ENTRIES:

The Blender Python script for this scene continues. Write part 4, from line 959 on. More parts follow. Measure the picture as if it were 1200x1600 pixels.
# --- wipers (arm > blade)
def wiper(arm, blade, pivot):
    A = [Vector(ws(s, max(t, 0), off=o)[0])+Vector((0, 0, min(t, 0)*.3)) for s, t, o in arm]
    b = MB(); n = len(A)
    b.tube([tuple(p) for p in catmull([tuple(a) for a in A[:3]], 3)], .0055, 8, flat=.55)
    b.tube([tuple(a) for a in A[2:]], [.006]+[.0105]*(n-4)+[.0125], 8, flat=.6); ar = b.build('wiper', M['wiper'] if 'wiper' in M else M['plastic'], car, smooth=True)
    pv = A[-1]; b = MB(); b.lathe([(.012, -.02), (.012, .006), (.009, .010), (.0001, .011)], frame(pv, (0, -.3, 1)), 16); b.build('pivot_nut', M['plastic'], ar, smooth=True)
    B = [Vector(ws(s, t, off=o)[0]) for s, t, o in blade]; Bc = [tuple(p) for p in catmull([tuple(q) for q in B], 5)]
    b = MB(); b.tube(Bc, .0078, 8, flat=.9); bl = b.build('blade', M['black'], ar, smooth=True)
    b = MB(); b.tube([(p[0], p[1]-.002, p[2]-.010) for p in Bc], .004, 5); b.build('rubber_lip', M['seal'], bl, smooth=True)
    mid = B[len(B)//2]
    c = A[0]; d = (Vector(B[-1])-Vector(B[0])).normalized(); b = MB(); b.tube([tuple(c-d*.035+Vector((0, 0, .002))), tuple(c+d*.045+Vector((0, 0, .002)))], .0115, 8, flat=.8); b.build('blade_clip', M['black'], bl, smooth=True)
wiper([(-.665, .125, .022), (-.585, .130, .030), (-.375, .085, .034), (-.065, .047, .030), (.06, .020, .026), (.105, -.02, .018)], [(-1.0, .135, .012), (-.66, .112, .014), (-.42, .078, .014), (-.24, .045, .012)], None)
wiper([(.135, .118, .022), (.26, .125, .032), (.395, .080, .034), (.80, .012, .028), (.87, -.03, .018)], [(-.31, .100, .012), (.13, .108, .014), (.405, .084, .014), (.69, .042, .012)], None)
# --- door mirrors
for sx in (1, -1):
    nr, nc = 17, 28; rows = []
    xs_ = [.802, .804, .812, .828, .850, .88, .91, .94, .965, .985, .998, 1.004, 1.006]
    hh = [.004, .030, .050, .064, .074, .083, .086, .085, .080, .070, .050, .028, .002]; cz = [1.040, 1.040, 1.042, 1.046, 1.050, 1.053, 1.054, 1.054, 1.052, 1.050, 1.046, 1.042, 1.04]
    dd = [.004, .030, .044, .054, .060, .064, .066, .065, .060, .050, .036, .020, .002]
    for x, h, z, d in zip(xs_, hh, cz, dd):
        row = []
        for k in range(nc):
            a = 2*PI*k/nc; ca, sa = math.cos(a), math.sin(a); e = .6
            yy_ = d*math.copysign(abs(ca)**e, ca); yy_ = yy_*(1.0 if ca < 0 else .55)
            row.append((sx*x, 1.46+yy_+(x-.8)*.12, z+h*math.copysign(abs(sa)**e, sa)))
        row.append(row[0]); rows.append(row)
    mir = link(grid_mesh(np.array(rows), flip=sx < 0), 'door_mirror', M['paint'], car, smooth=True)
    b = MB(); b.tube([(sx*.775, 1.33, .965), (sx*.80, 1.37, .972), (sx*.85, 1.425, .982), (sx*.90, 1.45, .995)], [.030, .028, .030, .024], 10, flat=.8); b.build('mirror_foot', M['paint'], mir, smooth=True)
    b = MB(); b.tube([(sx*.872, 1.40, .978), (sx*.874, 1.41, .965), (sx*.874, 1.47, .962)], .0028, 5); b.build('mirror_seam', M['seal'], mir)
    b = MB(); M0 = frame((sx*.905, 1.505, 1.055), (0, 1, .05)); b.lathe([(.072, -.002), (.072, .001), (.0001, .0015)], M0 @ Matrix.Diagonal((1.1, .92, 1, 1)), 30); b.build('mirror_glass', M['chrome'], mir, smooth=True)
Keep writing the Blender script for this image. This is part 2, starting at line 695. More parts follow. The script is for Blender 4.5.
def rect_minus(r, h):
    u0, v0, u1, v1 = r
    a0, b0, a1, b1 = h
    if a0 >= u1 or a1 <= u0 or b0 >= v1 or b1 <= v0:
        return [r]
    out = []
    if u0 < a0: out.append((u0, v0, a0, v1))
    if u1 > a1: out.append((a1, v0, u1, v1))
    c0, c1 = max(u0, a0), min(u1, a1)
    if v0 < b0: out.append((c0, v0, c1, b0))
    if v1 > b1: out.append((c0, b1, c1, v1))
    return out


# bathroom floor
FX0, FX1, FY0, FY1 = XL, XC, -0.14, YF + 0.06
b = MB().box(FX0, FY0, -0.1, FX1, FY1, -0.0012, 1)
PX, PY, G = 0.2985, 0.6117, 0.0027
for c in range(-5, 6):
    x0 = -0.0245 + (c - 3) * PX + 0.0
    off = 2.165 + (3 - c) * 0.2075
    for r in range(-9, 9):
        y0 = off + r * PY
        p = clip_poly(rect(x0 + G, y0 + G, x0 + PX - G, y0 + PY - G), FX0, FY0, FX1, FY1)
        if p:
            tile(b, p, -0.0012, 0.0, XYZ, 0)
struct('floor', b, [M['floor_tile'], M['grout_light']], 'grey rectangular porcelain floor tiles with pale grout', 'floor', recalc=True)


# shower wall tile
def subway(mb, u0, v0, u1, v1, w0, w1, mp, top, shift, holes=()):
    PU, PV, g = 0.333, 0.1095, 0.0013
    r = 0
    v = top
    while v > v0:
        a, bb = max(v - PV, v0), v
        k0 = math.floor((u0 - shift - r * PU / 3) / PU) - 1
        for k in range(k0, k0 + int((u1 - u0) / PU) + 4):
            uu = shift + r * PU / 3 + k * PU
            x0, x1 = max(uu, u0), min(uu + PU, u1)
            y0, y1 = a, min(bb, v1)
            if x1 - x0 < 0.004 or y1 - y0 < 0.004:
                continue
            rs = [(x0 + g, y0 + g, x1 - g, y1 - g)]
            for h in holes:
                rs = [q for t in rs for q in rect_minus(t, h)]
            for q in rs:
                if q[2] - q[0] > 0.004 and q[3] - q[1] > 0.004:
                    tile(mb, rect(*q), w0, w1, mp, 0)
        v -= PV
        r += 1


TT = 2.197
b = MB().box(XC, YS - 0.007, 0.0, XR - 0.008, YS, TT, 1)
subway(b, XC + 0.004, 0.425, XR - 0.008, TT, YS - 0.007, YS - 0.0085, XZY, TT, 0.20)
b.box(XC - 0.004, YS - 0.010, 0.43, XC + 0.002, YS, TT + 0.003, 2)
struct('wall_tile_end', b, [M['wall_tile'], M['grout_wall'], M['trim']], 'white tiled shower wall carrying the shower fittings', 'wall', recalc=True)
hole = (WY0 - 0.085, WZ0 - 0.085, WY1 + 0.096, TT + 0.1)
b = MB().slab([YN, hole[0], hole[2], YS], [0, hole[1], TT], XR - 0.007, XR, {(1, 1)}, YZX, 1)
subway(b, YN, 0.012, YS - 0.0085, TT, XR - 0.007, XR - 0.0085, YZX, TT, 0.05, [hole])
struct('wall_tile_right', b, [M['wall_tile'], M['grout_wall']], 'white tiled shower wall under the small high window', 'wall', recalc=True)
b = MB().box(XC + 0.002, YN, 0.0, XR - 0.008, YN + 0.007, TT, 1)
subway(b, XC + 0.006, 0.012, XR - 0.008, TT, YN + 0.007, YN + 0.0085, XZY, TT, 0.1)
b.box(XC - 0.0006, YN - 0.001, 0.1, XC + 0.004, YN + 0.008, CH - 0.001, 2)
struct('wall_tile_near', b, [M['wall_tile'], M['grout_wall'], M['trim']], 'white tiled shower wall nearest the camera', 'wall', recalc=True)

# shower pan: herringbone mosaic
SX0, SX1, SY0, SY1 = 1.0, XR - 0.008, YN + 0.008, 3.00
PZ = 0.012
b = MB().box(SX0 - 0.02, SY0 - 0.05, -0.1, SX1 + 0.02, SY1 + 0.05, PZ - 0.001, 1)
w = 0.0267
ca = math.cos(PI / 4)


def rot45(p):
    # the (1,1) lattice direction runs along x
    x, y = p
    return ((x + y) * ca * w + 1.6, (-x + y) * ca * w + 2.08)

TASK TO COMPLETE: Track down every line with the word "script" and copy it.

ANSWER:
The Blender Python script for this scene continues. Write part 4, from line 959 on. More parts follow. Measure the picture as if it were 1200x1600 pixels.
Keep writing the Blender script for this image. This is part 2, starting at line 695. More parts follow. The script is for Blender 4.5.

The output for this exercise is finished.